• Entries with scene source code
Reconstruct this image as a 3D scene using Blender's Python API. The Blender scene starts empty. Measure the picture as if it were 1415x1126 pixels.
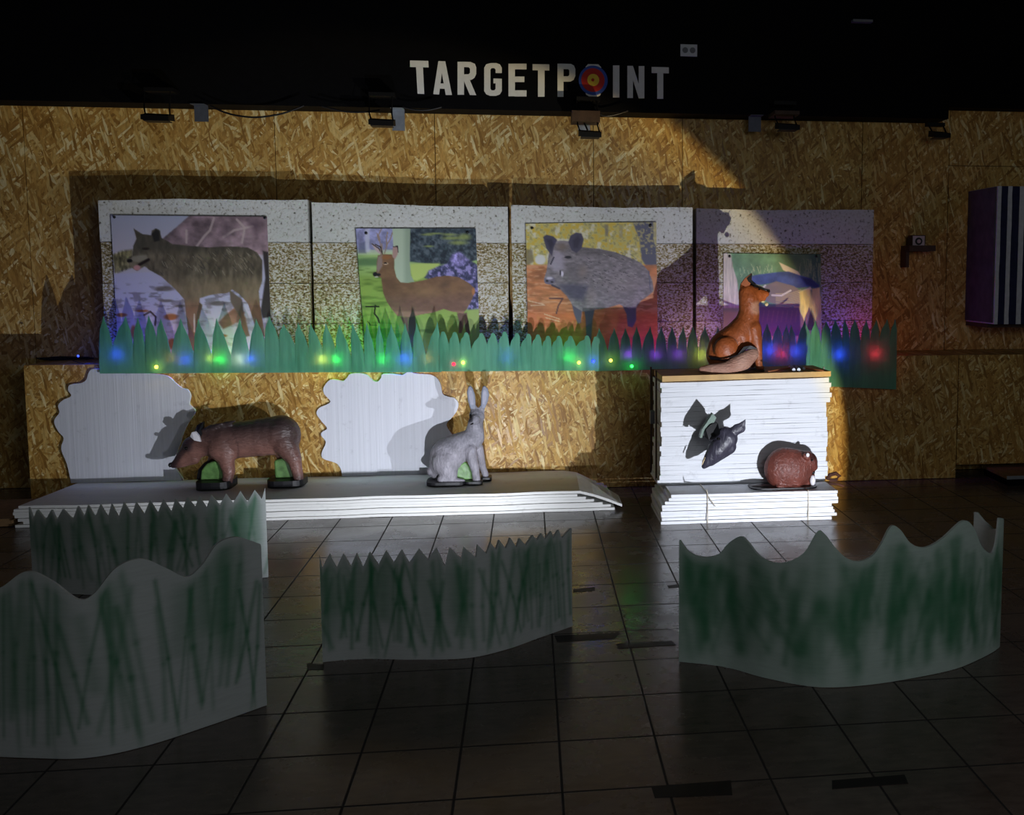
import bpy, bmesh, math, random
import numpy as np
from mathutils import Vector
random.seed(7); RNG = np.random.default_rng(7)
SC = bpy.context.scene; COL = SC.collection

# ------------------------------------------------------------------ camera
F, CX, CY, H = 1400., 910., 505., 1.5
TH = math.atan(130/F); PSI = math.atan(180/(F/math.cos(TH)))
FW = np.array([math.sin(PSI)*math.cos(TH), math.cos(PSI)*math.cos(TH), -math.sin(TH)])
RT = np.array([math.cos(PSI), -math.sin(PSI), 0]); UP = np.cross(RT, FW)
CAM = np.array([0, 0, H])
def ray(x, y): return FW*F + RT*(x-CX) - UP*(y-CY)
def onY(x, y, Y): d = ray(x, y); return CAM + d*(Y/d[1])
def onZ(x, y, z): d = ray(x, y); return CAM + d*((z-H)/d[2])
def proj(p):
    q = np.array(p)-CAM; zc = q@FW
    return CX+F*(q@RT)/zc, CY-F*(q@UP)/zc
cd = bpy.data.cameras.new('camera'); cam = bpy.data.objects.new('camera', cd); COL.objects.link(cam)
cd.sensor_fit = 'HORIZONTAL'; cd.sensor_width = 36; cd.lens = F/1415*36
cd.shift_x = (707.5-CX)/1415; cd.shift_y = (CY-563)/1415
cam.location = CAM; cam.rotation_euler = Vector(FW).to_track_quat('-Z', 'Y').to_euler()
cd.clip_start = .05; SC.camera = cam
SC.view_settings.view_transform = 'Standard'; SC.view_settings.look = 'None'
SC.view_settings.gamma = 1; SC.view_settings.use_curve_mapping = False
SC.view_settings.exposure = 0

# ------------------------------------------------------------------ planes of the place
YL = 6.94      # front face of the ledge
YW = 7.44      # back wall above the ledge
YB = 7.14      # front of the foam blocks
YT = 7.20      # front of the black beam
ZL = .9

# ------------------------------------------------------------------ helpers
def s2l(c):
    c = np.asarray(c, float)/255.
    return np.where(c <= .04045, c/12.92, ((c+.055)/1.055)**2.4)
def rgb(r, g, b): return tuple(s2l((r, g, b)))+(1,)

class MB:
    def __init__(s): s.v = []; s.f = []; s.m = []
    def add(s, vs, fs, m=0):
        o = len(s.v); s.v += [tuple(map(float, v)) for v in vs]
        s.f += [tuple(i+o for i in f) for f in fs]; s.m += [m]*len(fs); return s
    def hexa(s, b, t, m=0):   # bottom 4 ccw, top 4
        return s.add(list(b)+list(t), [(3,2,1,0),(4,5,6,7),(0,1,5,4),(1,2,6,5),(2,3,7,6),(3,0,4,7)], m)
    def box(s, x0, x1, y0, y1, z0, z1, m=0):
        return s.hexa([(x0,y0,z0),(x1,y0,z0),(x1,y1,z0),(x0,y1,z0)], [(x0,y0,z1),(x1,y0,z1),(x1,y1,z1),(x0,y1,z1)], m)
    def prism(s, pts, d, m=0):  # pts 3d loop, extruded by vector d
        n = len(pts); d = np.array(d); P = [np.array(p) for p in pts]
        return s.add(P+[p+d for p in P], [tuple(range(n)), tuple(range(2*n-1, n-1, -1))]+[(i+n, (i+1) % n+n, (i+1) % n, i) for i in range(n)], m)
    def tube(s, pts, r, n=8, m=0):
        P = [np.array(p, float) for p in pts]; rs = r if hasattr(r, '__len__') else [r]*len(P); vs = []
        for i, p in enumerate(P):
            t = P[min(i+1, len(P)-1)]-P[max(i-1, 0)]; t = t/(np.linalg.norm(t)+1e-9)
            a = np.cross(t, (0, 0, 1) if abs(t[2]) < .9 else (1, 0, 0)); a /= np.linalg.norm(a); b = np.cross(t, a)
            vs += [p+rs[i]*(a*math.cos(k*2*math.pi/n)+b*math.sin(k*2*math.pi/n)) for k in range(n)]
        fs = [(i*n+k, i*n+(k+1) % n, (i+1)*n+(k+1) % n, (i+1)*n+k) for i in range(len(P)-1) for k in range(n)]
        fs += [tuple(range(n-1, -1, -1)), tuple(range((len(P)-1)*n, len(P)*n))]
        return s.add(vs, fs, m)
    def ball(s, c, r, nu=10, nv=6, m=0):
        rr = r if hasattr(r, '__len__') else (r, r, r)
        vs = [(c[0], c[1], c[2]+rr[2])]; fs = []
        for j in range(1, nv):
            a = math.pi*j/nv
            vs += [(c[0]+rr[0]*math.sin(a)*math.cos(k*2*math.pi/nu), c[1]+rr[1]*math.sin(a)*math.sin(k*2*math.pi/nu), c[2]+rr[2]*math.cos(a)) for k in range(nu)]
        vs.append((c[0], c[1], c[2]-rr[2])); L = len(vs)-1
        for k in range(nu):
            fs.append((0, 1+k, 1+(k+1) % nu))
            for j in range(nv-2): fs.append((1+j*nu+k, 1+(j+1)*nu+k, 1+(j+1)*nu+(k+1) % nu, 1+j*nu+(k+1) % nu))
            fs.append((L, 1+(nv-2)*nu+(k+1) % nu, 1+(nv-2)*nu+k))
        return s.add(vs, fs, m)
    def build(s, name, mat, parent=None, colors=None, smooth=False, fix=True):
        me = bpy.data.meshes.new(name); V = np.array(s.v)
        if parent is not None: org = np.array(parent['_o'])
        else:
            lo, hi = V.min(0), V.max(0); org = np.array([(lo[0]+hi[0])/2, (lo[1]+hi[1])/2, lo[2]])
        me.from_pydata((V-org).tolist(), [], s.f)
        mats = mat if isinstance(mat, (list, tuple)) else [mat]
        for m in mats: me.materials.append(m)
        if len(mats) > 1: me.polygons.foreach_set('material_index', s.m)
        if colors is not None:
            a = me.attributes.new('Col', 'FLOAT_COLOR', 'POINT')
            c = np.ones((len(V), 4)); c[:, :3] = colors; a.data.foreach_set('color', c.ravel())
        if smooth: me.polygons.foreach_set('use_smooth', [True]*len(me.polygons))
        if fix:
            bm = bmesh.new(); bm.from_mesh(me); bmesh.ops.recalc_face_normals(bm, faces=bm.faces); bm.to_mesh(me); bm.free()
        me.update()
        o = bpy.data.objects.new(name, me); COL.objects.link(o)
        if parent is not None: o.parent = parent; o['_o'] = parent['_o']
        else: o.location = org; o['_o'] = org.tolist()
        return o

def tag(o, label, cat, group=None):
    o['label'] = label; o['category'] = cat
    if group: o['group'] = group
    return o
def struct(o): o['kind'] = 'structure'; return o
def thing(name, label, cat, loc, group=None):
    o = bpy.data.objects.new(name, None); COL.objects.link(o); o.location = loc; o['_o'] = list(map(float, loc))
    o.empty_display_size = .05
    return tag(o, label, cat, group)

# ------------------------------------------------------------------ materials
class NT:
    def __init__(s, name, rough=.7, spec=.3):
        s.mat = bpy.data.materials.new(name); s.mat.use_nodes = True; s.t = s.mat.node_tree
        s.b = s.t.nodes['Principled BSDF']; s.set('Roughness', rough); s.set('Specular IOR Level', spec)
    def set(s, k, v):
        if hasattr(v, 'is_linked') or isinstance(v, bpy.types.NodeSocket): s.t.links.new(v, s.b.inputs[k])
        else: s.b.inputs[k].default_value = v
    def n(s, typ, ins=None, **kw):
        nd = s.t.nodes.new(typ)
        for k, v in kw.items(): setattr(nd, k, v)
        for k, v in (ins or {}).items():
            if isinstance(v, bpy.types.NodeSocket): s.t.links.new(v, nd.inputs[k])
            else: nd.inputs[k].default_value = v
        return nd
    def coord(s): return s.n('ShaderNodeTexCoord').outputs['Object']
    def wpos(s): return s.n('ShaderNodeNewGeometry').outputs['Position']
    def mapping(s, v, sc=(1,1,1), rot=(0,0,0), loc=(0,0,0)):
        return s.n('ShaderNodeMapping', {'Vector': v, 'Scale': sc, 'Rotation': rot, 'Location': loc}).outputs[0]
    def noise(s, v, scale, detail=3, rough=.5, dist=0):
        return s.n('ShaderNodeTexNoise', {'Vector': v, 'Scale': scale, 'Detail': detail, 'Roughness': rough, 'Distortion': dist})
    def ramp(s, f, stops, interp='LINEAR'):
        r = s.n('ShaderNodeValToRGB', {'Fac': f}); r.color_ramp.interpolation = interp; e = r.color_ramp.elements
        while len(e) < len(stops): e.new(.5)
        for el, (p, c) in zip(e, stops): el.position = p; el.color = c if len(c) == 4 else tuple(c)+(1,)
        return r.outputs[0]
    def math(s, op, a, b=0.):
        return s.n('ShaderNodeMath', {0: a, 1: b}, operation=op).outputs[0]
    def mix(s, f, a, b, mode='MIX'):
        m = s.n('ShaderNodeMix', data_type='RGBA', blend_type=mode)
        for i, v in ((0, f), (6, a), (7, b)):
            if isinstance(v, bpy.types.NodeSocket): s.t.links.new(v, m.inputs[i])
            else: m.inputs[i].default_value = v
        return m.outputs[2]
    def bump(s, h, strength=.3, dist=.01):
        s.set('Normal', s.n('ShaderNodeBump', {'Height': h, 'Strength': strength, 'Distance': dist}).outputs[0])
def W(v): return (v, v, v, 1)

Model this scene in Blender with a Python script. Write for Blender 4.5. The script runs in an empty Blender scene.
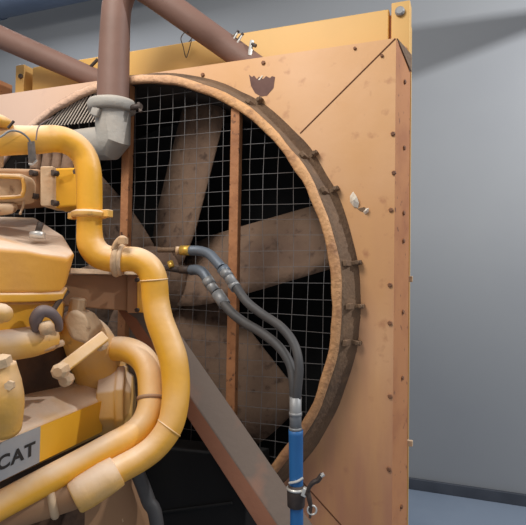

• Exercise directions
Restate only the lines running from the start of the material above through the line containing "SC = bpy.context.scene; COL = SC.collection", ends included. No pictures.

• Written response
Reconstruct this image as a 3D scene using Blender's Python API. The Blender scene starts empty. Measure the picture as if it were 1415x1126 pixels.
import bpy, bmesh, math, random
import numpy as np
from mathutils import Vector
random.seed(7); RNG = np.random.default_rng(7)
SC = bpy.context.scene; COL = SC.collection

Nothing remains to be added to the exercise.